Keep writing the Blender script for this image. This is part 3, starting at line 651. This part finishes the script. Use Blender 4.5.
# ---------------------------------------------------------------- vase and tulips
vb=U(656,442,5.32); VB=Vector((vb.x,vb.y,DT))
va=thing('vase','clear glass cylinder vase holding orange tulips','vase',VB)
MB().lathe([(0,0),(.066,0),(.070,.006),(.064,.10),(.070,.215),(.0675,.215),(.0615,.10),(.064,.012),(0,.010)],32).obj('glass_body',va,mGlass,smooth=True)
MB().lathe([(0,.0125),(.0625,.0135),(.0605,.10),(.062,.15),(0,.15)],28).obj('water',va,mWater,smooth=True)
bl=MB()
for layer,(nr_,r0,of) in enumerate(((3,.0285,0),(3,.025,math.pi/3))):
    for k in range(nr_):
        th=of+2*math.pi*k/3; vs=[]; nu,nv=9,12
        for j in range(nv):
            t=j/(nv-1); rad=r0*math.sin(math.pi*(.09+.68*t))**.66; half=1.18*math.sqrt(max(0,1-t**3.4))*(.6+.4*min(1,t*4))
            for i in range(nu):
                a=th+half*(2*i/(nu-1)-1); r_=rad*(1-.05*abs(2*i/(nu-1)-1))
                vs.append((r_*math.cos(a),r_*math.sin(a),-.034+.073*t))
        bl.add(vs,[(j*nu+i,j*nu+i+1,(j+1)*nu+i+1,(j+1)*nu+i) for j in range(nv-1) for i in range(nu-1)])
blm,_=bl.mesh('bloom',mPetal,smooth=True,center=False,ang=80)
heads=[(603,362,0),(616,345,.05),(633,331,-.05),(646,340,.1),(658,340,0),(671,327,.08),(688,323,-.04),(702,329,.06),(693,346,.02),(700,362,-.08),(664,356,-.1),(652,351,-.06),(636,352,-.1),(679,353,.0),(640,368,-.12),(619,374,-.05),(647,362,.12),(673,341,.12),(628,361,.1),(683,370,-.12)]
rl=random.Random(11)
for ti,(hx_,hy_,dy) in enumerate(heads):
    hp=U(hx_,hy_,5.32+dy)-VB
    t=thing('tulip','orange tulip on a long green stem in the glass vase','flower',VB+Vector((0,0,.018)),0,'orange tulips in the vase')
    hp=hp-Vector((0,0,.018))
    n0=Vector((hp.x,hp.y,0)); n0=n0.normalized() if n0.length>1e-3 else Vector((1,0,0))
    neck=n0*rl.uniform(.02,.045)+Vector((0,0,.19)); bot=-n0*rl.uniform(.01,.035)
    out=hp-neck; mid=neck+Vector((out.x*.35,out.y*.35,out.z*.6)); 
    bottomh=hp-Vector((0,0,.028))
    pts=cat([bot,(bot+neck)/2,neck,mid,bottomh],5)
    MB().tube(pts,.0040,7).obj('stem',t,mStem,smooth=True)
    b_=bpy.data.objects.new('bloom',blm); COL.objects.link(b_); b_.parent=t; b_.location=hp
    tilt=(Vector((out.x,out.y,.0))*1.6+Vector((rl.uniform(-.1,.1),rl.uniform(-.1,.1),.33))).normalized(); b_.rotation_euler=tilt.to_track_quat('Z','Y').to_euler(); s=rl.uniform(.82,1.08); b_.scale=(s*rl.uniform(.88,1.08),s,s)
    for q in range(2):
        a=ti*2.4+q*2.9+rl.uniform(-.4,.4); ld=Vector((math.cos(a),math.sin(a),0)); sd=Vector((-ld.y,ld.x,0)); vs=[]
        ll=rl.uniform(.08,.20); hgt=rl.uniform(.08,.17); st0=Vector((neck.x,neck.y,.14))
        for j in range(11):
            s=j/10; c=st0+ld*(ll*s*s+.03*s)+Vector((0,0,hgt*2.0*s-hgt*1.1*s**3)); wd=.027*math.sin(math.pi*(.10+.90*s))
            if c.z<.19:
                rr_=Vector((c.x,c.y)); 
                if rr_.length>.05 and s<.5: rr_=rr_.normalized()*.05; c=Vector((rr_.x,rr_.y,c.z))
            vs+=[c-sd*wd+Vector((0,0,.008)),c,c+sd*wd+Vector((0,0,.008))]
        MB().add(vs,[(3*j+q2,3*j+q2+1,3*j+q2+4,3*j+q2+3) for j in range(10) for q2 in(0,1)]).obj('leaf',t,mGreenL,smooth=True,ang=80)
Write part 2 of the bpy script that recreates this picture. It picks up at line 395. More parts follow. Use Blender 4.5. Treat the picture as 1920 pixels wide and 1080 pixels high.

# [WHAT NEEDS TO BE DONE]
Quote the entire listing above exactly.

# [FINISHED ANSWER]
Keep writing the Blender script for this image. This is part 3, starting at line 651. This part finishes the script. Use Blender 4.5.
# ---------------------------------------------------------------- vase and tulips
vb=U(656,442,5.32); VB=Vector((vb.x,vb.y,DT))
va=thing('vase','clear glass cylinder vase holding orange tulips','vase',VB)
MB().lathe([(0,0),(.066,0),(.070,.006),(.064,.10),(.070,.215),(.0675,.215),(.0615,.10),(.064,.012),(0,.010)],32).obj('glass_body',va,mGlass,smooth=True)
MB().lathe([(0,.0125),(.0625,.0135),(.0605,.10),(.062,.15),(0,.15)],28).obj('water',va,mWater,smooth=True)
bl=MB()
for layer,(nr_,r0,of) in enumerate(((3,.0285,0),(3,.025,math.pi/3))):
    for k in range(nr_):
        th=of+2*math.pi*k/3; vs=[]; nu,nv=9,12
        for j in range(nv):
            t=j/(nv-1); rad=r0*math.sin(math.pi*(.09+.68*t))**.66; half=1.18*math.sqrt(max(0,1-t**3.4))*(.6+.4*min(1,t*4))
            for i in range(nu):
                a=th+half*(2*i/(nu-1)-1); r_=rad*(1-.05*abs(2*i/(nu-1)-1))
                vs.append((r_*math.cos(a),r_*math.sin(a),-.034+.073*t))
        bl.add(vs,[(j*nu+i,j*nu+i+1,(j+1)*nu+i+1,(j+1)*nu+i) for j in range(nv-1) for i in range(nu-1)])
blm,_=bl.mesh('bloom',mPetal,smooth=True,center=False,ang=80)
heads=[(603,362,0),(616,345,.05),(633,331,-.05),(646,340,.1),(658,340,0),(671,327,.08),(688,323,-.04),(702,329,.06),(693,346,.02),(700,362,-.08),(664,356,-.1),(652,351,-.06),(636,352,-.1),(679,353,.0),(640,368,-.12),(619,374,-.05),(647,362,.12),(673,341,.12),(628,361,.1),(683,370,-.12)]
rl=random.Random(11)
for ti,(hx_,hy_,dy) in enumerate(heads):
    hp=U(hx_,hy_,5.32+dy)-VB
    t=thing('tulip','orange tulip on a long green stem in the glass vase','flower',VB+Vector((0,0,.018)),0,'orange tulips in the vase')
    hp=hp-Vector((0,0,.018))
    n0=Vector((hp.x,hp.y,0)); n0=n0.normalized() if n0.length>1e-3 else Vector((1,0,0))
    neck=n0*rl.uniform(.02,.045)+Vector((0,0,.19)); bot=-n0*rl.uniform(.01,.035)
    out=hp-neck; mid=neck+Vector((out.x*.35,out.y*.35,out.z*.6)); 
    bottomh=hp-Vector((0,0,.028))
    pts=cat([bot,(bot+neck)/2,neck,mid,bottomh],5)
    MB().tube(pts,.0040,7).obj('stem',t,mStem,smooth=True)
    b_=bpy.data.objects.new('bloom',blm); COL.objects.link(b_); b_.parent=t; b_.location=hp
    tilt=(Vector((out.x,out.y,.0))*1.6+Vector((rl.uniform(-.1,.1),rl.uniform(-.1,.1),.33))).normalized(); b_.rotation_euler=tilt.to_track_quat('Z','Y').to_euler(); s=rl.uniform(.82,1.08); b_.scale=(s*rl.uniform(.88,1.08),s,s)
    for q in range(2):
        a=ti*2.4+q*2.9+rl.uniform(-.4,.4); ld=Vector((math.cos(a),math.sin(a),0)); sd=Vector((-ld.y,ld.x,0)); vs=[]
        ll=rl.uniform(.08,.20); hgt=rl.uniform(.08,.17); st0=Vector((neck.x,neck.y,.14))
        for j in range(11):
            s=j/10; c=st0+ld*(ll*s*s+.03*s)+Vector((0,0,hgt*2.0*s-hgt*1.1*s**3)); wd=.027*math.sin(math.pi*(.10+.90*s))
            if c.z<.19:
                rr_=Vector((c.x,c.y)); 
                if rr_.length>.05 and s<.5: rr_=rr_.normalized()*.05; c=Vector((rr_.x,rr_.y,c.z))
            vs+=[c-sd*wd+Vector((0,0,.008)),c,c+sd*wd+Vector((0,0,.008))]
        MB().add(vs,[(3*j+q2,3*j+q2+1,3*j+q2+4,3*j+q2+3) for j in range(10) for q2 in(0,1)]).obj('leaf',t,mGreenL,smooth=True,ang=80)
Write part 2 of the bpy script that recreates this picture. It picks up at line 395. More parts follow. Use Blender 4.5. Treat the picture as 1920 pixels wide and 1080 pixels high.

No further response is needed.